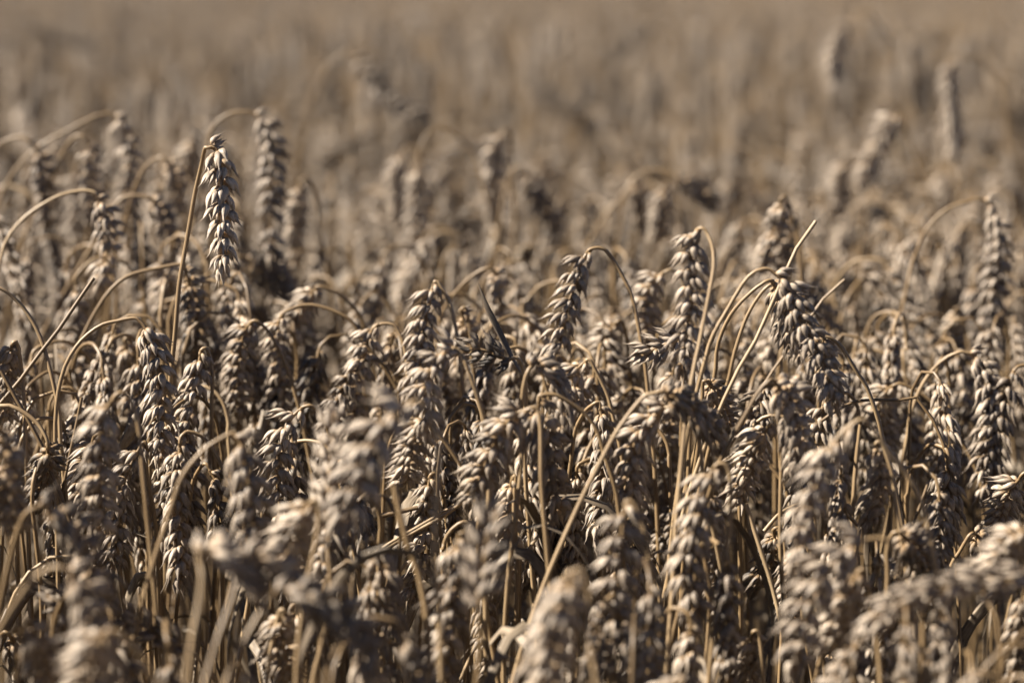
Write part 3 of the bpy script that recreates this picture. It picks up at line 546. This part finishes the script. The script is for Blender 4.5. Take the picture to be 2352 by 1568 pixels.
for l, ids in by.items():
    if len(ids) < 2: continue
    ids.sort(key=lambda i: cand[i][0][0])
    for k, i in enumerate(ids): labs[i] = l + (', leftmost such' if k == 0 else ', rightmost such' if k == len(ids) - 1 else f', {ORD[min(k, 7) - 1]} such from left')
for c, l in zip(cand, labs):
    d = c[0][2]
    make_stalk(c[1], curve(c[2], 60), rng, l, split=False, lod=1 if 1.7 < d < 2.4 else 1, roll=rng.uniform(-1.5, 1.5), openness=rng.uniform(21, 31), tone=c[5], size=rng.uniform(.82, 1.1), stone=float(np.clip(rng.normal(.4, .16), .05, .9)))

# 2. everything else: one mass of wheat
acc = Acc()
def mass_stalk(x, y, lod, stem_seg, tone):
    patch = .035 * math.sin(x * 3.1 + 1.3 * math.sin(y * 2.3)) + .03 * math.sin(x * 7.3 - y * 5.1) + .02 * math.sin(y * 11 + x * 4)
    st, er, end, az, h = fit(x, y, rng, float(np.clip(rng.normal(.775 + (patch if y > 2.2 else 0), .05 if y < 2.2 else .085), .5, .93)))
    if h < .3 or (1.9 < y < 3.4 and end < R(120)): return
    if y < 2.2 and hides_key(er, st): return
    n = 22 if lod <= 2 else 11
    c = fine_neck(np.vstack([st, er[:1], er[1:2]]), n)
    tube(acc, c, np.linspace(.0018, .0011, n), seg=stem_seg, tone=float(np.clip(rng.normal(.28, .14), .02, .8)), rnd=rng.random())
    sp, cc = ear_spikelets(curve(er, 60), rng, rng.uniform(-1.5, 1.5), rng.uniform(.88, 1.2), rng.uniform(21, 31), lod, 1, .05)
    hs = [q for s in sp for q in s]
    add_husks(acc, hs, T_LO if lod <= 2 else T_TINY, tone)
    if rng.random() < (.8 if lod <= 2 else .25):
        leaf_blade(acc, leaf_curve(c[int(n * rng.uniform(.25, .5))], rng), rng, rng.uniform(.05, .8), rng.uniform(.0025, .005))
def field(y0, y1, dens, lod, seg, margin):
    wmax = .18 * y1 + margin
    for _ in range(int(dens * (y1 - y0) * 2 * wmax)):
        y = rng.uniform(y0, y1); x = rng.uniform(-wmax, wmax)
        if abs(x) > .18 * y + margin: continue
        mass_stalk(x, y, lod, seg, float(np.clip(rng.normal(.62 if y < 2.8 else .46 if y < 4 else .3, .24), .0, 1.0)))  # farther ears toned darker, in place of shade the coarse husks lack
field(.7, 1.5, 200, 2, 5, .35)
field(1.5, 2.4, 210, 2, 5, .35)
field(2.4, 3.4, 240, 2, 5, .35)
field(3.4, 5.0, 220, 2, 4, .4)
field(5.0, 6.5, 170, 2, 3, .4)
field(6.5, 10.0, 120, 3, 3, .4)
field(10.0, 14.0, 70, 3, 3, .5)
field(14.0, 32.0, 28, 4, 3, .5)
o = acc.build('wheat_field'); o['kind'] = 'stuff'; o['label'] = 'dense mass of ripe blurred wheat filling the field to the top edge'; o['category'] = 'wheat field'
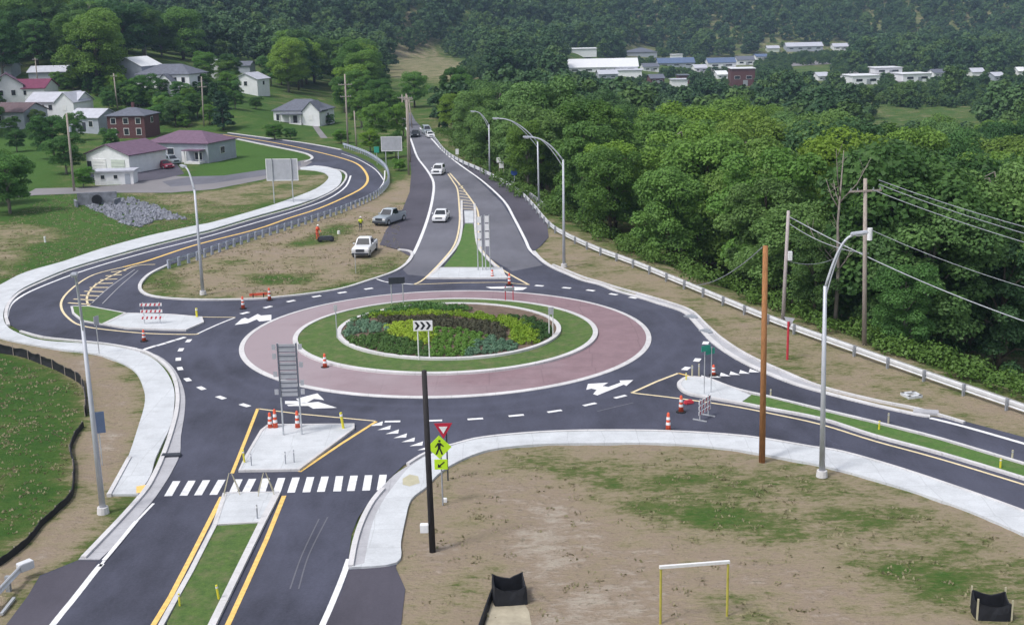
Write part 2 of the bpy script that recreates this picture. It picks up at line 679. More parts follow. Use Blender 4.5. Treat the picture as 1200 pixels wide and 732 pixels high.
def sheet(name, poly, z, mat, kind='structure', label=None, cat=None, thick=0.0, conform=False):
    vs = [Vector((x, y, 0)) for x, y in poly]
    tris = tessellate_polygon([vs])
    n = len(vs)
    V = [(v.x, v.y, z) for v in vs]
    Fc = [tuple(t) for t in tris]
    if thick:
        V += [(v.x, v.y, z - thick) for v in vs]
        Fc += [(i, (i + 1) % n, n + (i + 1) % n, n + i) for i in range(n)]
    if conform:
        me = bpy.data.meshes.new(name)
        me.from_pydata(V, [], Fc)
        bm = bmesh.new()
        bm.from_mesh(me)
        for _ in range(4):
            bmesh.ops.subdivide_edges(bm, edges=[e for e in bm.edges if e.calc_length() > 5], cuts=1, use_grid_fill=False)
            bmesh.ops.triangulate(bm, faces=bm.faces)
        for v in bm.verts:
            v.co.z = z + float(hfun(v.co.x, v.co.y))
        bmesh.ops.recalc_face_normals(bm, faces=bm.faces)
        bm.to_mesh(me)
        bm.free()
        me.materials.append(MATS[mat])
        o = bpy.data.objects.new(name, me)
        COL.objects.link(o)
    else:
        mb = MB()
        mb.add(V, Fc)
        o = mb.build(name, mat)
    return tag(o, label, cat, None, kind)


def strip_pts(line, wl_, wr_):
    L = [Vector((x, y)) for x, y in line]
    out_l, out_r = [], []
    for i, p in enumerate(L):
        t = (L[min(i + 1, len(L) - 1)] - L[max(i - 1, 0)])
        if t.length < 1e-6:
            t = Vector((1, 0))
        t.normalize()
        n = Vector((-t.y, t.x))
        out_l.append(p + n * wl_)
        out_r.append(p - n * wr_)
    return out_l, out_r


def strip(mb, line, width, z, off=0.0, closed=False):
    if closed:
        line = list(line) + [line[0], line[1]]
    a, b = strip_pts(line, width / 2 + off, width / 2 - off)
    if closed:
        a[0], b[0] = a[-2], b[-2]
        a, b = a[:-1], b[:-1]
    o = [(p.x, p.y, z) for p in a] + [(p.x, p.y, z) for p in b]
    n = len(a)
    mb.add(o, [(i, i + 1, n + i + 1, n + i) for i in range(n - 1)])
    return mb


def kerb(mb, line, width=.3, h=.14, off=0.0, base=-.03):
    a, b = strip_pts(line, width / 2 + off, width / 2 - off)
    n = len(a)
    V = [(p.x, p.y, base) for p in a] + [(p.x, p.y, h) for p in a] + [(p.x, p.y, h) for p in b] + [(p.x, p.y, base) for p in b]
    Fc = []
    for i in range(n - 1):
        for k in range(3):
            Fc.append((k * n + i, k * n + i + 1, (k + 1) * n + i + 1, (k + 1) * n + i))
    Fc += [(0, n, 2 * n, 3 * n), (n - 1, 2 * n - 1, 3 * n - 1, 4 * n - 1)]
    mb.add(V, Fc)
    return mb

# ================================================================ GROUND
xs = np.concatenate([-np.geomspace(1600, 135, 60), np.arange(-130, 112, .62), np.geomspace(115, 1900, 60)])
ys = np.concatenate([np.linspace(-80, 22, 12), np.arange(25, 190, .62), np.arange(190.8, 380, 1.1), np.geomspace(382, 2600, 170)])
GX, GY = np.meshgrid(xs, ys)
GZ = hfun(GX, GY)
dry = np.full(GX.shape, .30)
bri = np.zeros(GX.shape)


def paint(polypx, d=None, b=None):
    pw = PL(polypx)
    m = inpoly(GX, GY, pw)
    if d is not None:
        dry[m] = d
    if b is not None:
        bri[m] = b


near = GY < 330
bri[near] = .35
dl = line_dist(GX, GY, RAIL)
dry[dl > 1] = .42
bri[dl > 1] = .1
# field in the lower right, dry and trampled
paint([(400, 800), (440, 600), (500, 535), (600, 512), (860, 515), (1210, 610), (1340, 660), (1300, 900)], .70, .1)
paint([(470, 600), (560, 560), (640, 620), (620, 700), (480, 740), (440, 800), (700, 800), (740, 650), (640, 590), (500, 570)], .80, 0)
paint([(600, 560), (700, 560), (740, 640), (780, 720), (780, 800), (600, 800)], .84, 0)
paint([(560, 530), (860, 530), (1000, 565), (1200, 645), (1300, 690), (1300, 760), (1160, 740), (1060, 690), (940, 640), (850, 610), (720, 612), (690, 575), (580, 552)], .49, .05)
paint([(725, 592), (790, 588), (860, 600), (930, 612), (900, 626), (830, 618), (740, 606)], .27, .35)
paint([(840, 560), (920, 580), (1000, 600), (1010, 625), (960, 640), (900, 612), (850, 590)], .5, .2)
paint([(1020, 650), (1080, 665), (1140, 690), (1120, 712), (1060, 690)], .32, .35)
paint([(835, 690), (880, 680), (930, 732), (860, 732)], .5, .3)
paint([(1190, 700), (1300, 680), (1300, 800), (1180, 760)], .45, .4)
# dry bank between kerb and guardrail on the right
paint([(628, 262), (640, 258), (700, 288), (900, 370), (1200, 474), (1340, 520), (1340, 600), (1100, 510), (900, 450), (820, 392), (740, 350), (630, 318)], .60, 0)
paint([(690, 310), (760, 330), (840, 375), (800, 372), (740, 340)], .56, .2)
# ground inside the loop
paint([(180, 325), (250, 295), (350, 262), (400, 245), (450, 225), (485, 200), (490, 290), (460, 320), (300, 352), (190, 350), (165, 335)], .68, .1)
paint([(290, 318), (330, 322), (378, 319), (372, 331), (330, 336), (292, 330)], .25, .4)
paint([(175, 330), (205, 318), (212, 345), (190, 348)], .25, .4)
paint([(225, 318), (285, 298), (290, 306), (240, 322)], .4, .3)
paint([(402, 318), (440, 305), (465, 298), (464, 310), (420, 325)], .36, .3)
paint([(368, 274), (395, 262), (415, 260), (412, 268), (380, 285), (335, 293), (340, 284)], .30, .4)
paint([(205, 338), (275, 342), (270, 350), (210, 350)], .5, .3)
# lower left
paint([(-80, 400), (0, 397), (120, 420), (160, 440), (168, 470), (150, 535), (120, 590), (90, 656), (40, 680), (0, 732), (-80, 800)], .84, 0)
paint([(-120, 405), (0, 410), (60, 428), (97, 455), (98, 495), (80, 545), (82, 585), (50, 612), (0, 655), (-120, 740)], .12, .15)
paint([(-120, 560), (0, 550), (30, 570), (10, 620), (-120, 700)], .36, .1)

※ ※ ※

WHAT THE EXERCISE ASKS:
Set down, exactly and alone, the run of lines from the line that has "mass_stalk(x, y, lod, seg, float(np.clip(rng.normal(.62" to the line that has "o = acc.build('wheat_field');".

REPLY:
        mass_stalk(x, y, lod, seg, float(np.clip(rng.normal(.62 if y < 2.8 else .46 if y < 4 else .3, .24), .0, 1.0)))  # farther ears toned darker, in place of shade the coarse husks lack
field(.7, 1.5, 200, 2, 5, .35)
field(1.5, 2.4, 210, 2, 5, .35)
field(2.4, 3.4, 240, 2, 5, .35)
field(3.4, 5.0, 220, 2, 4, .4)
field(5.0, 6.5, 170, 2, 3, .4)
field(6.5, 10.0, 120, 3, 3, .4)
field(10.0, 14.0, 70, 3, 3, .5)
field(14.0, 32.0, 28, 4, 3, .5)
o = acc.build('wheat_field'); o['kind'] = 'stuff'; o['label'] = 'dense mass of ripe blurred wheat filling the field to the top edge'; o['category'] = 'wheat field'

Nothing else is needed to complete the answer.